Thursday, April 22, 2004
Kerry/Clinton
I see that Rush Limbaugh’s April 15 speculations about Hillary-as-VP have picked up some commentary from a couple of lefty bloggers I trust, namely, No More Mister Nice Blog and David Neiwert. OK, it’s last week’s news, but then this week it turns out that Rush’s jocular suggestion that Hillary would have Kerry killed-- “if Kerry wins there’s always Fort Marcy Park"-- is now making the rounds in what passes for conservative “comedy,” as you can find in this Lloyd Grove bit on FoxNews.com pundit Julia Gorin (also linked by Neiwert):
“John Kerry better hope Hillary doesn’t decide to become his running mate. Does he really think she’ll let him live long enough to see the first 100 Days? She’s not waiting four years to become President; she’ll let him get inaugurated, but then he’ll go the way of Ron Brown, Vince Foster and Buddy the dog.”

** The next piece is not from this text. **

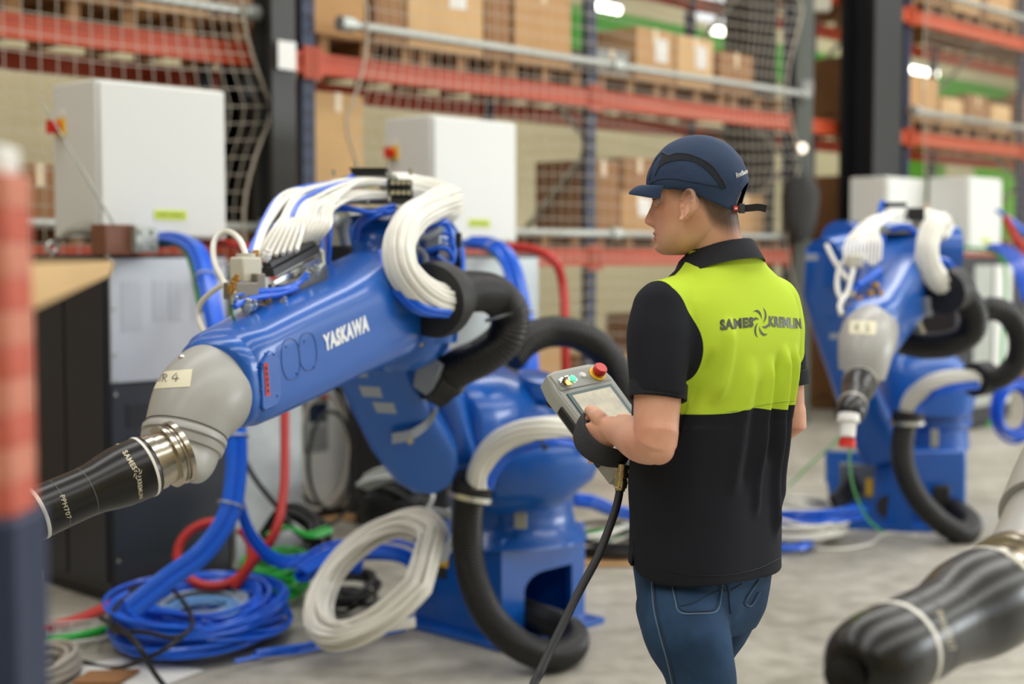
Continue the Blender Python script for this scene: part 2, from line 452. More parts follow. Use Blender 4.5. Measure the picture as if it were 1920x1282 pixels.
M_bin = mat('grey_bin_plastic', (140, 142, 138), .5)
row(0, 2, [(-2.9, .5, .6, M_card3, 0), (-2.3, .55, .5, M_card, 1), (-1.6, .6, .62, M_card3, 0), (-.95, .5, .5, M_card2, 0), (-.45, .35, .6, M_card3, 0)])
row(0, 1, [(-2.95, .5, .36, M_card3, 1), (-2.95, .48, .34, M_card3, 1, .365), (-2.38, .55, .38, M_card, 1), (-2.38, .52, .34, M_card3, 1, .385), (-1.8, .5, .3, M_card3, 0)])
row(0, 0, [(-2.8, .6, .7, M_card, 0), (-2.0, .6, .5, M_card3, 0), (-1.1, .7, .8, M_card2, 0)])
row(1, 2, [(.3, .42, .62, M_card, 0), (.73, .25, .6, M_card3, 0), (1.25, .72, .66, M_card2, 1), (1.76, .24, .62, M_card3, 0), (2.25, .62, .58, M_card, 0)])
row(1, 1, [(.28, .42, .85, M_card2, 0)])
row(1, 0, [(.5, .7, .9, M_card, 0), (1.4, .7, .6, M_card3, 0), (2.2, .7, .8, M_card, 0)])
row(2, 2, [(3.05, .4, .2, M_bin, 0), (3.6, .5, .42, M_card, 1), (4.15, .5, .42, M_card2, 1), (4.75, .5, .35, M_card3, 0)])
row(2, 1, [(2.95, .38, .55, M_card3, 0), (3.4, .45, .32, M_card, 1), (3.4, .4, .26, M_card3, 0, .325), (3.95, .5, .6, M_card2, 0), (4.9, .6, .34, M_card, 0)])
row(2, 0, [(3.2, .7, .6, M_card, 0), (4.0, .7, .9, M_card3, 0), (4.9, .6, .7, M_card, 0)])
row(3, 2, [(7.15, .7, .55, M_card3, 0)])
row(3, 1, [(7.15, .6, .6, M_card3, 0)])
row(3, 0, [(7.15, .7, .7, M_card3, 0)])
row(4, 2, [(8.15, .62, .46, M_card, 0), (8.8, .5, .28, M_card2, 0), (9.4, .5, .36, M_card3, 0), (10.0, .5, .30, M_card2, 0)])
row(4, 3, [(8.2, .6, .5, M_card3, 0), (9.1, .6, .55, M_card2, 0), (9.9, .6, .5, M_card, 0)])
row(4, 1, [(8.2, .6, .35, M_card, 0), (9.4, .6, .4, M_card3, 0)])
row(5, 2, [(10.9, .6, .45, M_card3, 0), (11.7, .7, .6, M_card, 0), (12.6, .6, .5, M_card2, 0)])
row(5, 3, [(11.0, .6, .55, M_card2, 0), (12, .7, .6, M_card3, 0)])
for k, (s, z) in enumerate([(12.6, 2.6), (15.1, 2.6)]):
    o = obj('storage_bin', MB().hbox(s, s+.38, 2.2, 2.8, 0, z+.45), mat('green_bin_plastic', (110, 200, 60), .5), bevel=.01)
    tag(o, ['tall green cabinet behind the rack, left of the far right post', 'tall green cabinet behind the rack at the right frame edge'][k], 'cabinet')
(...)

So everybody’s all up in a lather about these little far-right wingnut assassination fantasies. Neiwert says “anyone with an ounce of decency in them should be raising hell about this.” But I think you all are missing the point, on two counts.
First and foremost, there’s no way Hillary would have John Kerry killed in Fort Marcy Park. Remember: we never use the same strategem twice, unlike our plodding, unimaginative GOP counterparts who just keep tinkering with Democratic Senate candidates’ small planes. As Ishmael Reed wrote in Mumbo Jumbo, with regard to the Freemasons’ plans to assassinate Warren G. Harding,
They can’t use the lone psychopath emerging suddenly as the President’s party enters the train station. They used that with Garfield.
Hillary is so much craftier than to redo the Vincent Foster routine. After all, look how deftly she got Rush himself hooked on drugs! Even Rush doesn’t realize it-- yet!
Second, most liberals and progressives I know tend to think that when the wingnuts talk about assassination, they’re engaging in projection pure and simple; unable to acknowledge their own murderous desires, the wingnuts attribute them to precisely the enemies they most fervently wish to kill. I think this couldn’t be more wrong.
Think back to the ur-text of Rush Limbaugh’s murder fantasies, from way back in 1995, long before Ann Coulter had made a career out of such things:
“I tell people don’t kill all the liberals. Leave enough so we can have two on every campus - living fossils - so we will never forget what these people stood for.” —Denver Post, December 29, 1995 (thanks to Truthout for preserving this one).
Now think of Florida state representative Jennifer Carroll’s little joke, just this past Saturday, about Hillary being assassinated (thanks to Jesse at Pandagon for the link):
Carroll opened her remarks during a discussion of Senate races by making a joke about Clinton. She said the New York senator and former first lady was visited by the ghosts of three presidents - Washington, Jefferson and Lincoln - and asked each what she could do to help the nation.
Carroll said Lincoln’s response was “Go to a theater.” Lincoln was assassinated in Ford’s Theater in Washington.
Florida Democratic Party Chairman Scott Maddox and Welch called for an apology.
“I am shocked that an elected official would suggest anything having to do with an assassination of a U.S. senator. She should apologize,” Maddox said. “It’s completely fair to joke about a policies or personal traits, but to joke about assassination is in poor taste.
Carroll said she didn’t think the joke was inappropriate.
“You infer what you want to infer, but I never said assassinate, or kill or maim,” Carroll said.
Point is, people like Carroll and Limbaugh aren’t failing to acknowledge their fantasies of murder; they’re expressing them loud and clear. This isn’t projection, folks, it’s something else entirely. And I’m taking the time from my busy schedule to tell you all what it is.
It’s the wingnut version of ‘60s nostalgia.
Seriously. You didn’t think that conservatives could be nostalgic for the sixties? Please. Those were good times for right-wing crazies. Back then, you know, they didn’t have to mount these tedious, expensive, time-consuming smear campaigns against annoying liberals (oh, the Drudgery of it all). They could just kill ‘em! Evers, Schwerner, Goodman, Chaney, King, the Kennedys . . . dude, those were the days.
Trust me-- underneath these seemingly brutal right-wing fantasies there’s a core of real pain, a heartfelt lament for a bygone era and a simpler time.